John Chapman, known as Johnny Appleseed, carried seed through many areas of the East and is believed to have planted 35 nurseries in 19 counties of Pennsylvania, Ohio, and Indiana from 1797 to 1836. By 1900, most farms in the United States had small backyard orchards, and the census reported a total of more than 200 million apple trees. In the northwestern part of the United States the Hood river valley in Oregon became famous for its fine apples early in the 20th century, and extensive plantings were started in the Wenatchee and Yakima valleys of Washington.

Spraying to control orchard pests became increasingly important as the San Jose scale, codling moth, and other harmful insects became numerous enough to threaten apple production. The first sprays and equipment were crude, but modern chemicals and spray apparatus make it possible to control pests quickly and effectively. One of the most valuable developments in pest control is the automatic speed sprayer, which can spray 60 to 70 acres of mature orchard in ten hours.

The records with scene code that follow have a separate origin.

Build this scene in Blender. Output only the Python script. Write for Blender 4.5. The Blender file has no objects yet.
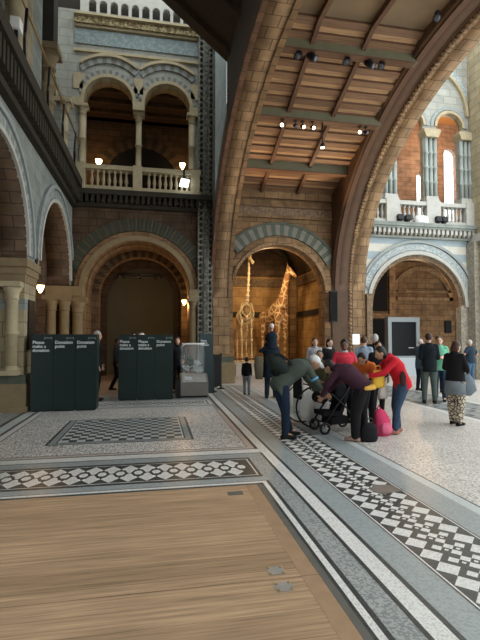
import bpy, bmesh, math, random
from mathutils import Vector, Matrix, noise
random.seed(7)
PI = math.pi
sc = bpy.context.scene
COL = sc.collection

# ------------------------------------------------------------------ materials
def newmat(name):
    m = bpy.data.materials.new(name); m.use_nodes = True
    nt = m.node_tree; b = nt.nodes['Principled BSDF']
    return m, nt, b
def N(nt, t, **kw):
    n = nt.nodes.new(t)
    for k, v in kw.items(): setattr(n, k, v)
    return n
def rgba(c): return (c[0], c[1], c[2], 1)
def coords(nt, uv):
    tc = N(nt, 'ShaderNodeTexCoord')
    return tc.outputs['UV'] if uv else tc.outputs['Object']
def mixc(nt, fac, a, b, bt='MIX'):
    mx = N(nt, 'ShaderNodeMix', data_type='RGBA', blend_type=bt)
    for s, v in ((mx.inputs[0], fac), (mx.inputs[6], a), (mx.inputs[7], b)):
        if hasattr(v, 'is_linked'): nt.links.new(v, s)
        elif isinstance(v, (int, float)): s.default_value = v
        else: s.default_value = rgba(v)
    return mx.outputs[2]
def plain(name, c, rough=.7, var=.25, scale=3., metal=0., uv=False, bump=0., spec=.3):
    m, nt, b = newmat(name)
    nz = N(nt, 'ShaderNodeTexNoise'); nz.inputs['Scale'].default_value = scale; nz.inputs['Detail'].default_value = 5
    nt.links.new(coords(nt, uv), nz.inputs['Vector'])
    lo = [x * (1 - var) for x in c]; hi = [min(1, x * (1 + var)) for x in c]
    nt.links.new(mixc(nt, nz.outputs['Fac'], lo, hi), b.inputs['Base Color'])
    b.inputs['Roughness'].default_value = rough; b.inputs['Metallic'].default_value = metal
    b.inputs['Specular IOR Level'].default_value = spec
    if bump:
        bp = N(nt, 'ShaderNodeBump'); bp.inputs['Strength'].default_value = bump
        nt.links.new(nz.outputs['Fac'], bp.inputs['Height']); nt.links.new(bp.outputs[0], b.inputs['Normal'])
    return m
def brick(name, c1, c2, mortar, w=.55, h=.3, rough=.75, ms=.012, var=.35, bump=.25, off=.5):
    m, nt, b = newmat(name)
    uv = coords(nt, True)
    br = N(nt, 'ShaderNodeTexBrick'); br.offset = off
    br.inputs['Color1'].default_value = rgba(c1); br.inputs['Color2'].default_value = rgba(c2)
    br.inputs['Mortar'].default_value = rgba(mortar); br.inputs['Scale'].default_value = 1
    br.inputs['Mortar Size'].default_value = ms; br.inputs['Brick Width'].default_value = w; br.inputs['Row Height'].default_value = h
    br.inputs['Bias'].default_value = 0
    nt.links.new(uv, br.inputs['Vector'])
    nz = N(nt, 'ShaderNodeTexNoise'); nz.inputs['Scale'].default_value = 2.2; nz.inputs['Detail'].default_value = 6
    nt.links.new(uv, nz.inputs['Vector'])
    mr = N(nt, 'ShaderNodeMapRange'); mr.inputs[1].default_value = .3; mr.inputs[2].default_value = .7
    mr.inputs[3].default_value = 1 - var; mr.inputs[4].default_value = 1 + var
    nt.links.new(nz.outputs['Fac'], mr.inputs[0])
    vm = N(nt, 'ShaderNodeVectorMath', operation='SCALE')
    nt.links.new(br.outputs['Color'], vm.inputs[0]); nt.links.new(mr.outputs[0], vm.inputs['Scale'])
    nt.links.new(vm.outputs[0], b.inputs['Base Color'])
    b.inputs['Roughness'].default_value = rough; b.inputs['Specular IOR Level'].default_value = .3
    bp = N(nt, 'ShaderNodeBump'); bp.inputs['Strength'].default_value = bump; bp.inputs['Distance'].default_value = .02
    iv = N(nt, 'ShaderNodeMath', operation='SUBTRACT'); iv.inputs[0].default_value = 1
    nt.links.new(br.outputs['Fac'], iv.inputs[1]); nt.links.new(iv.outputs[0], bp.inputs['Height']); nt.links.new(bp.outputs[0], b.inputs['Normal'])
    return m
def stripes(name, c1, c2, period, duty=.5, axis=1, rough=.7, var=.2, uv=True):
    m, nt, b = newmat(name)
    v = coords(nt, uv)
    sp = N(nt, 'ShaderNodeSeparateXYZ'); nt.links.new(v, sp.inputs[0])
    d = N(nt, 'ShaderNodeMath', operation='DIVIDE'); d.inputs[1].default_value = period
    nt.links.new(sp.outputs[axis], d.inputs[0])
    f = N(nt, 'ShaderNodeMath', operation='FRACT'); nt.links.new(d.outputs[0], f.inputs[0])
    g = N(nt, 'ShaderNodeMath', operation='GREATER_THAN'); g.inputs[1].default_value = duty; nt.links.new(f.outputs[0], g.inputs[0])
    nz = N(nt, 'ShaderNodeTexNoise'); nz.inputs['Scale'].default_value = 4; nz.inputs['Detail'].default_value = 5
    nt.links.new(v, nz.inputs['Vector'])
    c = mixc(nt, g.outputs[0], c1, c2)
    mr = N(nt, 'ShaderNodeMapRange'); mr.inputs[3].default_value = 1 - var; mr.inputs[4].default_value = 1 + var
    nt.links.new(nz.outputs['Fac'], mr.inputs[0])
    vm = N(nt, 'ShaderNodeVectorMath', operation='SCALE'); nt.links.new(c, vm.inputs[0]); nt.links.new(mr.outputs[0], vm.inputs['Scale'])
    nt.links.new(vm.outputs[0], b.inputs['Base Color']); b.inputs['Roughness'].default_value = rough
    return m
def terrazzo(name, base, chips, scale=60, amount=.5, rough=.35):
    m, nt, b = newmat(name)
    v = coords(nt, False)
    vo = N(nt, 'ShaderNodeTexVoronoi'); vo.inputs['Scale'].default_value = scale; nt.links.new(v, vo.inputs['Vector'])
    sp = N(nt, 'ShaderNodeSeparateColor'); nt.links.new(vo.outputs['Color'], sp.inputs[0])
    g = N(nt, 'ShaderNodeMapRange'); g.inputs[1].default_value = amount - .12; g.inputs[2].default_value = amount + .12
    nt.links.new(sp.outputs[0], g.inputs[0])
    c = mixc(nt, g.outputs[0], chips, base)
    nz = N(nt, 'ShaderNodeTexNoise'); nz.inputs['Scale'].default_value = .9; nz.inputs['Detail'].default_value = 4; nt.links.new(v, nz.inputs['Vector'])
    mr = N(nt, 'ShaderNodeMapRange'); mr.inputs[3].default_value = .85; mr.inputs[4].default_value = 1.12
    nt.links.new(nz.outputs['Fac'], mr.inputs[0])
    vm = N(nt, 'ShaderNodeVectorMath', operation='SCALE'); nt.links.new(c, vm.inputs[0]); nt.links.new(mr.outputs[0], vm.inputs['Scale'])
    nt.links.new(vm.outputs[0], b.inputs['Base Color'])
    b.inputs['Roughness'].default_value = rough; b.inputs['Specular IOR Level'].default_value = .4
    return m
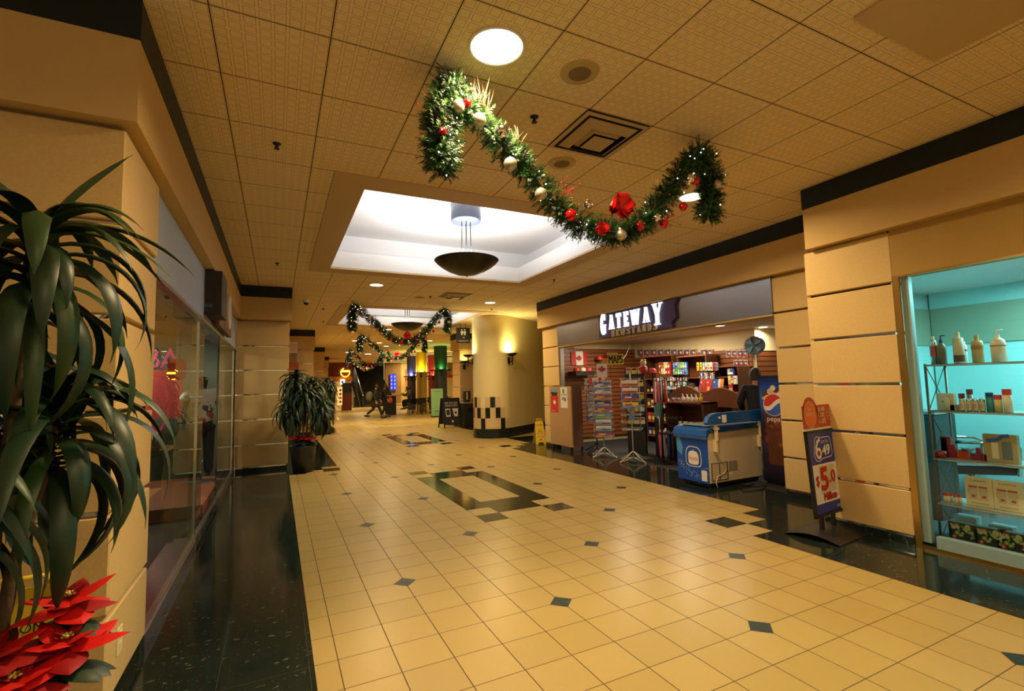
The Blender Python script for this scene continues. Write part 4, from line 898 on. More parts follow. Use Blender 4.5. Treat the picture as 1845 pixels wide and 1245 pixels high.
ICE = mat('print_foam', (.60, .48, .30), .4); COLA = mat('print_cola', (.10, .03, .012), .35)
b.poly(F, [(.06, 1.32), (.10, 1.38), (.22, 1.41), (.35, 1.40), (.48, 1.36), (.52, 1.28), (.48, .30), (.12, .30), (.08, 1.2)], COLA, .004)
rnd = random.Random(3)
for k in range(26): x = rnd.uniform(.08, .50); b.disc(F, x, 1.30+rnd.gauss(0, .035), rnd.uniform(.02, .05), rnd.choice((ICE, CRM, WHT, COLA)), .005+k*.0001, seg=7)
for k in range(26): b.disc(F, rnd.uniform(.1, .5), rnd.uniform(.45, .95), rnd.uniform(.015, .05), rnd.choice((mat('print_cola_lit', (.25, .07, .015), .4), COLA, mat('print_cola_red', (.16, .03, .03), .4))), .005+k*.0001, seg=9)
cx, cy, r = .245, 1.17, .155
b.disc(F, cx, cy, r*1.06, WHT, .009, seg=40)
wy = lambda q: cy+.012+.30*q*r+.03*math.sin(pi*q)
xs_ = [-.97+1.94*k/24 for k in range(25)]; ct = lambda q: r*math.sqrt(max(0, 1-q*q))
b.poly(F, [(cx+q*r, max(cy-ct(q), min(cy+ct(q), wy(q)+.022))) for q in xs_]+[(cx+q*r, cy+ct(q)) for q in xs_[::-1]], REDP, .010)
b.poly(F, [(cx+q*r, cy-ct(q)) for q in xs_]+[(cx+q*r, max(cy-ct(q), min(cy+ct(q), wy(q)-.03-.02*(1-q*q)))) for q in xs_[::-1]], BLUP, .010); b.text(F, 'pepsi', cx, .93, .075, WHT, .01, .23, 'c'); b.build('printed_front', t)
# --- lottery sign on a tilting foot
def rot_pt(x, y, a): return (x*math.cos(a)-y*math.sin(a), x*math.sin(a)+y*math.cos(a))
t = thing('lottery_sign', 'free standing lottery sign with jackpot amount in front of the stone pier', 'sign', (4.98, -.60, 0), .12)
b = MB(); n = 8; vs = []
for k in range(n+1): 
    f = k/n; z = .012+.045*math.sin(pi*f); vs += [(-.38, -.28+.50*f, z), (.38, -.28+.50*f, z)]
b.add(vs, [(2*k, 2*k+1, 2*k+3, 2*k+2) for k in range(n)], BLACK, True); b.add([(x, y, 0 if i else .012) for i in (0, 1) for x, y in ((-.38, -.28), (.38, -.28), (.38, .22), (-.38, .22))], [(0, 1, 5, 4), (2, 3, 7, 6), (4, 5, 6, 7)], BLACK); b.build('foot', t)
for x in (-.12, .12): b = MB(); b.box((x-.025, -.03, .045), (x+.025, .0, .26), BLACK, .004); b.box((x-.035, -.035, .20), (x+.035, .005, .24), BLACK, .003); b.build('leg', t)
b = MB(); th = .05; F = Fr((0, -.04, .19), (1, 0, 0), (0, th, 1)); w, h = .30, .84
for a in ((-w, 0, -w+.025, h), (w-.025, 0, w, h), (-w, 0, w, .025), (-w, h-.025, w, h)): b.rect(F, *a, BLKMETAL, -.01, .03)
b.build('frame', t)
b = MB(); BL = mat('lotto_blue', (.02, .035, .30), .35); b.rect(F, -w+.025, .025, w-.025, h-.025, BL, -.005, .01)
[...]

Many other modern techniques of orchard management have been developed through research conducted by state and federal experiment stations, farm extension services, producers of spray machinery and chemicals, fruit journals, and cooperative growers' associations. By using these techniques, growers today can produce apples of higher quality than those produced in 1900. Moreover, in the 50-year period between 1900 and 1950, the amount of apples raised on each tree increased from one bushel to four bushels. Many growers now average 15 to 20 bushels a tree, and some pack up to 2,000 bushels of selected fruit per acre, with less than 5 percent of the crop unsuitable for marketing. Today, the United States produces nearly as many apples as were produced in 1900, but does so on only about one-sixth as many trees.